From the first line of the listing below, retype each line up to and including the one with "S.camera = cam"; pictures stay out.

*DATASET SECTION*.
+ + + +

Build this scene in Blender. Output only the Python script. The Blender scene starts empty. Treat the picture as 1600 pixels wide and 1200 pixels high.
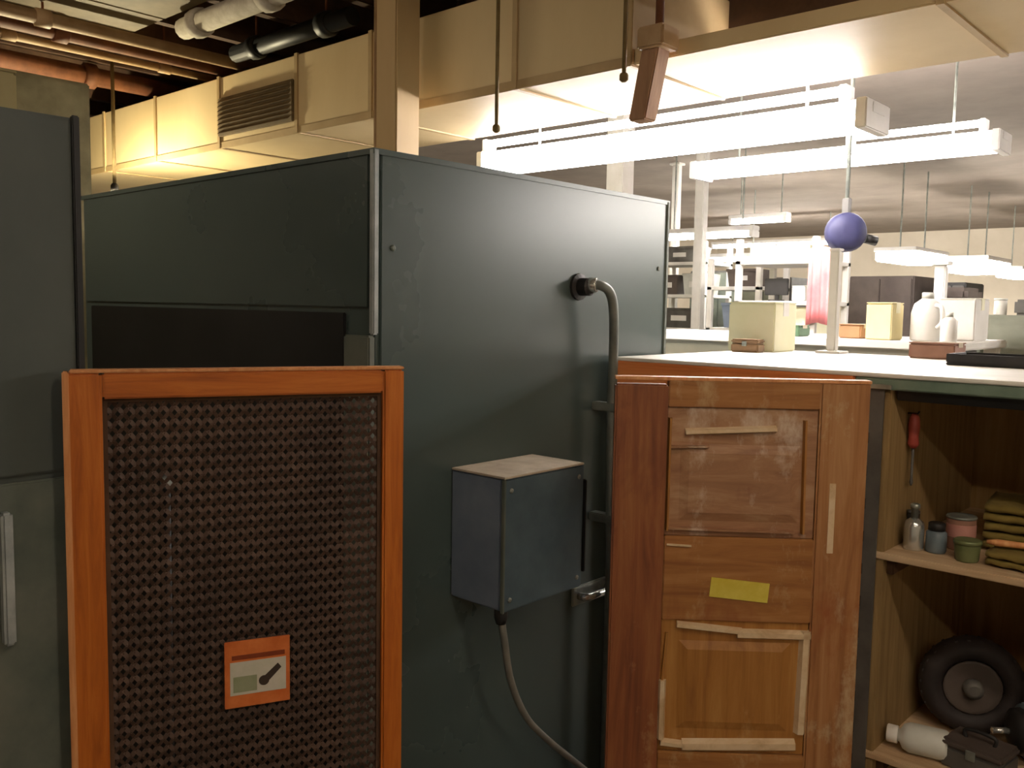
import bpy, bmesh, math, random
from mathutils import Vector, Matrix
random.seed(7)
S = bpy.context.scene
COL = S.collection

# ---------------------------------------------------------------- camera
cam_data = bpy.data.cameras.new('camera')
cam_data.sensor_width = 36.0
cam_data.lens = 1400.0 / 1600.0 * 36.0
cam_data.clip_start = 0.02
cam = bpy.data.objects.new('camera', cam_data)
COL.objects.link(cam)
YAW, PITCH, ROLL = math.radians(42.2), math.radians(4.95), math.radians(1.0)
cam.matrix_world = (Matrix.Translation((0, 0, 1.6)) @ Matrix.Rotation(YAW, 4, 'Z')
                    @ Matrix.Rotation(math.pi / 2 - PITCH, 4, 'X') @ Matrix.Rotation(ROLL, 4, 'Z'))
S.camera = cam

# ---------------------------------------------------------------- world, exposure, lamp strengths
W = bpy.data.worlds.new('world')
S.world = W
W.use_nodes = True
W.node_tree.nodes['Background'].inputs[0].default_value = (0.9, 0.85, 0.75, 1)
W.node_tree.nodes['Background'].inputs[1].default_value = 0.02
S.view_settings.view_transform = 'Standard'
S.view_settings.look = 'None'
S.view_settings.gamma = 1.0
S.view_settings.use_curve_mapping = False
S.view_settings.exposure = 0.0
S.cycles.use_denoising = True
S.cycles.max_bounces = 7
S.cycles.sample_clamp_indirect = 6.0
TUBE = 60.0          # overhead fluorescent tubes
TUBE_FILL = 40.0     # warmer tubes added out of view to fill the near side
TUBE_FAR = 130.0      # lamps at the far end
BULB = 1700.0         # bare bulb behind the steel cabinet

# ---------------------------------------------------------------- materials
def srgb(r, g, b):
    f = lambda c: (c / 255 / 12.92) if c / 255 <= 0.04045 else ((c / 255 + 0.055) / 1.055) ** 2.4
    return (f(r), f(g), f(b), 1.0)

def base(name, rough=0.6, metal=0.0, spec=0.5):
    m = bpy.data.materials.new(name)
    m.use_nodes = True
    nt = m.node_tree
    b = nt.nodes['Principled BSDF']
    b.inputs['Roughness'].default_value = rough
    b.inputs['Metallic'].default_value = metal
    b.inputs['Specular IOR Level'].default_value = spec
    return m, nt, b

def ramp(nt, src, stops):
    r = nt.nodes.new('ShaderNodeValToRGB')
    els = r.color_ramp.elements
    while len(els) < len(stops):
        els.new(0.5)
    for e, (p, c) in zip(els, stops):
        e.position = p
        e.color = c
    nt.links.new(src, r.inputs[0])
    return r.outputs[0]

def coords(nt, scale):
    tc = nt.nodes.new('ShaderNodeTexCoord')
    mp = nt.nodes.new('ShaderNodeMapping')
    mp.inputs['Scale'].default_value = scale
    nt.links.new(tc.outputs['Object'], mp.inputs[0])
    return mp.outputs[0]

def noise(nt, vec, scale, detail=4, rough=0.6, dist=0.0):
    n = nt.nodes.new('ShaderNodeTexNoise')
    n.inputs['Scale'].default_value = scale
    n.inputs['Detail'].default_value = detail
    n.inputs['Roughness'].default_value = rough
    n.inputs['Distortion'].default_value = dist
    nt.links.new(vec, n.inputs['Vector'])
    return n.outputs['Fac']

def bump(nt, b, fac, strength, dist=0.01):
    n = nt.nodes.new('ShaderNodeBump')
    n.inputs['Strength'].default_value = strength
    n.inputs['Distance'].default_value = dist
    nt.links.new(fac, n.inputs['Height'])
    nt.links.new(n.outputs[0], b.inputs['Normal'])

def mottled(name, c1, c2, scale=6, rough=0.6, metal=0.0, stretch=(1, 1, 1), bmp=0.15, lo=0.35, hi=0.7, spec=0.5, rough2=None):
    m, nt, b = base(name, rough, metal, spec)
    v = coords(nt, stretch)
    f = noise(nt, v, scale, 6)
    nt.links.new(ramp(nt, f, [(lo, srgb(*c1)), (hi, srgb(*c2))]), b.inputs['Base Color'])
    if rough2 is not None:
        r = nt.nodes.new('ShaderNodeMapRange')
        r.inputs['To Min'].default_value = rough
        r.inputs['To Max'].default_value = rough2
        nt.links.new(f, r.inputs['Value'])
        nt.links.new(r.outputs[0], b.inputs['Roughness'])
    if bmp:
        bump(nt, b, f, bmp, 0.004)
    return m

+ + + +

*SOLUTION FOR THIS EXERCISE*.
Build this scene in Blender. Output only the Python script. The Blender scene starts empty. Treat the picture as 1600 pixels wide and 1200 pixels high.
import bpy, bmesh, math, random
from mathutils import Vector, Matrix
random.seed(7)
S = bpy.context.scene
COL = S.collection

# ---------------------------------------------------------------- camera
cam_data = bpy.data.cameras.new('camera')
cam_data.sensor_width = 36.0
cam_data.lens = 1400.0 / 1600.0 * 36.0
cam_data.clip_start = 0.02
cam = bpy.data.objects.new('camera', cam_data)
COL.objects.link(cam)
YAW, PITCH, ROLL = math.radians(42.2), math.radians(4.95), math.radians(1.0)
cam.matrix_world = (Matrix.Translation((0, 0, 1.6)) @ Matrix.Rotation(YAW, 4, 'Z')
                    @ Matrix.Rotation(math.pi / 2 - PITCH, 4, 'X') @ Matrix.Rotation(ROLL, 4, 'Z'))
S.camera = cam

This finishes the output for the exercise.